A structured approach to Security Modernization in 4 parts
In today’s digital landscape, cybersecurity is about more than just protection—it’s about unlocking value. It’s a given that a modern cybersecurity approach shields your organization from threats, but it should also enhance efficiency, empower innovation, and support, rather than inhibit, business growth. A structured approach to cybersecurity modernization should focus on automation, identity-based security, observability, and evolving the culture and operating model. On the journey to a modern security function, each of these key waypoints increases capacity by reducing toil and streamlining processes that used to be seen as roadblocks and chokepoints on business growth. We’ll explore each of these waypoints over a few blog posts. We started with Automation. Now let’s explore Identity-Based security.
The Zero Trust journey: Starting with Identity-Based Security
In a world where threats can come from both inside and outside the enterprise, identity-based security is an essential first step to adopting a Zero Trust strategy. Gone are the days of component-based perimeter or lobster-security: hard on the outside and soft and squishy in the middle. Defining a Zero-Trust Architecture as your security goal is a “big, hairy audacious goal.” It is worthy to target as the ultimate destination. Though it will take years to fully realize it, the organization’s security posture will be improved every step along the way. There are many components of a Zero Trust approach, and the complexity of its adoption often lies in the redesign of existing security paradigms, such as sole reliance on perimeter or network-based security and the resultant replacement or reconfiguration of related tool stacks.
Identity and device trust are fundamental to the nuanced least privilege model in Zero Trust Architecture (ZTA) and form two of its core building blocks. The third is micro-segmentation, extending beyond network segmentation to include environments, applications, and data classifications. As a defense-in-depth model, ZTA relies on encryption to enforce access limitations on critical data. While these components are interconnected, starting with an identity-based security model delivers the greatest security and operational value at the outset of this transformational journey.
Modernizing Identity: Benefits along the way
Organizations that modernize their identity & access lifecycle systems begin gaining greater visibility, insights and efficiency by introducing automation. Adopting a broader set of authentication options like MFA, OTP and SSO streamlines and simplifies management, while also improving user experiences: Having multiple ways to authenticate when you forget your password cuts down on support calls.
Adopting Identity Federation and deploying an IDaaS platform can enhance security by managing identities across multiple internal and external systems, streamlining identity management, improving observability, and ensuring seamless, secure access.
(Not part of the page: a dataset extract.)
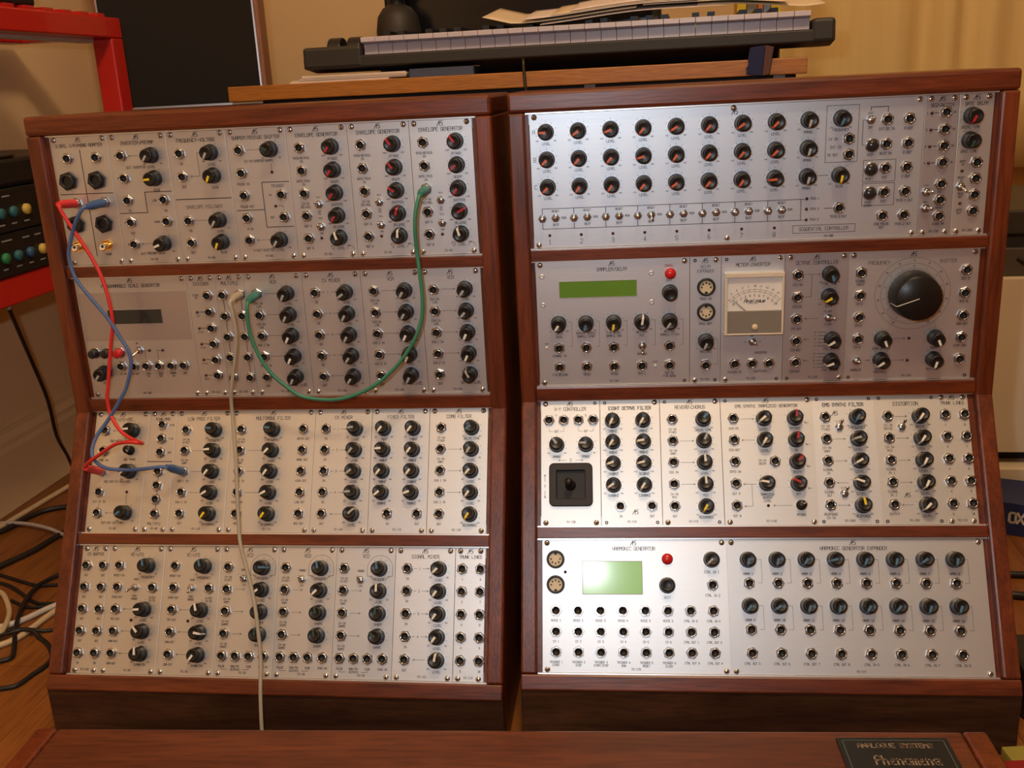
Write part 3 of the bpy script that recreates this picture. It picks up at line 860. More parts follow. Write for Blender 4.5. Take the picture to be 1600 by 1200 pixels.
m.S(317.6, 19.2, 15); m.T(317.6, 13.2, 'EXT', 2); m.T(317.6, 26, 'INT', 2); m.line([(317.6, 10.8), (317.6, 7.8), (333, 7.8), (333, 12.5)], 0.5); m.line([(314, 19.2), (311, 19.2), (311, 42), (313, 42)], 0.4)
for v, t_ in ((42.3, 'STEP'), (64.4, 'RESET'), (86.6, 'STOP|START')): m.button(320.2, v); m.T(319, v + 8.6, t_, 2.1)
m.box(313.2, 342.5, 55.9, 75.9, 0.35); m.box(313.4, 342.5, 77.5, 98.2, 0.35); m.box(250, 308.3, 114.9, 122.2, 0.35); m.T(279, 118.5, 'SEQUENTIAL CONTROLLER', 3.1, 0.36, maxw=54); m.T(284, 125.6, 'RS-200', 2, 0.3); m.done()

m = Module('R', 1, 72, 6, 'sequence_switch_module', 'SEQ\\SWITCH', 'narrow silver sequential switch module right of the sequencer', 'RS-250', 'panel_dusky', title_h=2.9)
for v, t_ in zip((15.2, 30.4, 45.4, 60.5, 80.3, 95.2, 110.2), (None, None, None, None, 'OUT', 'RESET', 'CLOCK IN')): m.J(18.6, v, t_, 7.4, 1.9)
for i, v in enumerate((15.6, 30.6, 45.6, 60.7)): m.led(6.3, v); m.T(2.6, v, str(i + 1), 1.8); m.line([(9, v), (12.5, v)], 0.5); m.T(26.6, v, 'IN', 1.8)
m.S(6.0, 87.5, 8, 15); m.S(6.2, 102.7, 8, 15); m.T(6, 81.5, 'STOP', 1.5, 0.2); m.T(6, 96.8, 'MANL', 1.5, 0.2); m.done()
m = Module('R', 1, 78, 6, 'gate_delay_module', 'GATE DELAY', 'narrow pale gate delay module at the top right corner with a red pointer', 'RS-260', 'panel_warm', title_h=2.9)
m.K(11.2, 19.4, 'red', 207, 'DECAY TIME', lv=10.2, lo=None); m.K(11.2, 41.3, 'green', 200, 'GATE TIME', lv=10.2, lo=None)
for v, t_ in zip((61.5, 76.4, 91.4, 106.5), ('GATE|IN', 'RESET|IN', 'TRIG|OUT', 'GATE|OUT')): m.J(18.7, v); m.T(6.6, v - 1, t_, 1.9)
m.S(6.2, 83.6, -20, 10); m.led(6.5, 69); m.led(6.8, 99.1); m.done()

# ---- right cabinet, second row
m = Module('R', 2, 0, 30, 'sampler_delay_module', 'SAMPLER/DELAY', 'wide grey sampler delay module with a long dark green display', 'RS-290', 'panel_plain', screws='abc', tv=9)
m.lcd(23.7, 100.1, 20.5, 36.5, 'lcd_green')
m.part('redb', 'push_button', 133.4, 15); m.T(132.5, 7.2, 'CANCEL', 2.1, m='ink_red'); m.K(132.8, 33.6, None, 0, None, ticks=False); m.T(132.5, 21.6, 'EDIT', 2)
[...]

Finally, strengthen this approach by enhancing Privileged Access Management (PAM) processes and tools to restrict access to critical systems and data.
All components enhanced in an identity-based security model establish the foundation for Zero Trust, enhancing the enterprise security posture and unlocking business value through stronger protection and risk mitigation. The automation and improved alerting created by adopting modern IGA (Identity Governance and Administration) and FIM (Federated Identity Management) tools reduce human error, limit the need for manual audits and reduce your attack surface. These modernizations also open the door to improved, continuous compliance, enable proactive threat detection and unlock User Behavior based analysis therefore enabling risk-based authentication and threat detection capabilities. A modern identity-based security paradigm provides greater flexibility and scalability to more efficiently extend your identity model and accelerate your broader hybrid multi-cloud strategy.
Unlocking Value by addressing technical debt and removing strategic drag
While I’m greatly simplifying the path to a Zero Trust paradigm, starting with an identity-based security mode will remove technical debt, reduce strategic drag, minimize toil, improve customer experience and improve the organization’s security posture.
In the end, broader business value is created through the increased operational capacity generated through the transition to an identity-based security model combined with the deeper integration of security principles into each component part. Your organization will be faster and more secure!